One of the best places to start in fixing such societal discrepancies is to begin bridging the gap between the Jewish and Black communities, both in Pittsburgh and across the country, says Jonathan Mayo, a volunteer leader with Bend the Arc Pittsburgh. Bend the Arc is a progressive, Jewish, social-justice oriented organization with chapters across the country. One of the organization’s biggest priorities is to bridge the social gap between various communities. Bend the Arc has worked with other organizations such as Casa San Jose on immigration issues and 1Hood Media on problems impacting Black and Brown communities. Connecting these communities, especially the Black and Jewish communities, heightened to even more of a priority after the Tree of Life shooting.

“While understanding that it [the TOL shooting] was a horrific antisemetic attack, it went beyond the Jewish community,” said Mayo. 

“I do truly believe there are so many more things that we share than divide us,” he explained. “Unfortunately, what I think happens is that people who want to sow the seeds of hate have been successful in creating these wedges, especially between the Black and Jewish community. 

“The biggest disparity has been in terms of law enforcement. But even if you look at the reaction to how our community was embraced by everyone after the shooting. We at Bend the Arc planned the march, and we had 5,000 people come … from all walks of life. When the Black community was taking to the streets … it still was not equal in terms of the reaction, and in terms of the law enforcement.” 

He cited differences between not only how law enforcement responded to each of these protests, but also his own experience with law enforcement as a White protester. “At some point, we were sitting in the street and one of the police officers came up and asked us if we wanted handwarmers. Contrast that to what happened when people were protesting things in and around Antwon Rose or even over the summer, to me that is where the most visible and tangible show of the disparity between how law enforcement treats the different communities.”

Squirrel Hill protest against Donald Trump just days after Tree of Life massacre. (Matt Rourke)
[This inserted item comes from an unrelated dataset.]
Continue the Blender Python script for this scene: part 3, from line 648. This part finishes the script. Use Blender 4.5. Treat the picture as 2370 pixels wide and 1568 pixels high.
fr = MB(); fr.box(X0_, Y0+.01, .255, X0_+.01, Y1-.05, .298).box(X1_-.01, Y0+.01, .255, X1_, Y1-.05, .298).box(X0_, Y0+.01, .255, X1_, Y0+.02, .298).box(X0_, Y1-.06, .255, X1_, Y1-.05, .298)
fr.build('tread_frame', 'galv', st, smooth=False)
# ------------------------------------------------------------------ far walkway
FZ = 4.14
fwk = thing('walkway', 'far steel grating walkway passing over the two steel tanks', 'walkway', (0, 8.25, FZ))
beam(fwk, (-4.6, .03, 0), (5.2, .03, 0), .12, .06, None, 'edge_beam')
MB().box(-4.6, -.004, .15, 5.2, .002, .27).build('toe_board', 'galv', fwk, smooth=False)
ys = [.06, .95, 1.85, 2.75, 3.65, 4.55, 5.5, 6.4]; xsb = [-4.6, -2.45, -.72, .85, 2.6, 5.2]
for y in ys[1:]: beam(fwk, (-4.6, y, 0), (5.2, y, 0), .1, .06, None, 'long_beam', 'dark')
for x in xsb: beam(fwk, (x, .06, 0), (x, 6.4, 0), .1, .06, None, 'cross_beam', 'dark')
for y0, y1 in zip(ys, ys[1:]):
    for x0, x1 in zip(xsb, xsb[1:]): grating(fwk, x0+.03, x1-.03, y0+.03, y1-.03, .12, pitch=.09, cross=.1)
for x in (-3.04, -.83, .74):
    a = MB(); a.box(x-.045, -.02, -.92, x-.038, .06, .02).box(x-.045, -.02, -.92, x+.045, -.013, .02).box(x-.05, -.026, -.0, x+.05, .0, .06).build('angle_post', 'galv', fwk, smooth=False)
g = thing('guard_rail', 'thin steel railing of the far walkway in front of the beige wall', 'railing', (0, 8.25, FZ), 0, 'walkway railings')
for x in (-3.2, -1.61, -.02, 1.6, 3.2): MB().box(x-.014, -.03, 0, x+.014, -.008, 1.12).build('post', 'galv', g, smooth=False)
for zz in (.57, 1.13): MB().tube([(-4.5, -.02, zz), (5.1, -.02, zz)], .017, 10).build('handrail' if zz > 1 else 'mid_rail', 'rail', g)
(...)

Gibson too pointed out a harsh gap between the treatment of each group by the media. “The media, no matter what, tries to find a way to demonize the Black community as a whole … after Tree of Life happened I saw a lot of representation of the community coming together, but when it comes down to the Black Lives Matter protests, there was no representation of the peaceful protests, no representation of the sense of community coming together.”

Ms. Erin Johnson, a learning environment specialist at Pittsburgh Classical Academy, pointed to how the murder of Black and Brown people has become almost normalized to society, whereas the murder of Jews has not been, leading to a incongruity in response to these crimes. “It’s normalized [in society] for Black people to get killed because it happens so often. You need to think about how to get people to realize that this is not a normal situation,” she said. “It’s a traumatic event no matter how many times it happens.”

It is hard to encapsulate the pain of Black students and the Black community at large in writing, but we all must continue to educate ourselves. It’s difficult to describe the importance of uniting these communities, the intense need to understand each other’s pain, to lean on each other for support, but we must learn to work with each other, not against. Around our school—and our community at large—it is time to break the stigma around the Black Lives Matter movement. It is time to realize that both Black and Jewish lives must be fought for, and it is time to guide these communities to unite against breaking such systemic issues.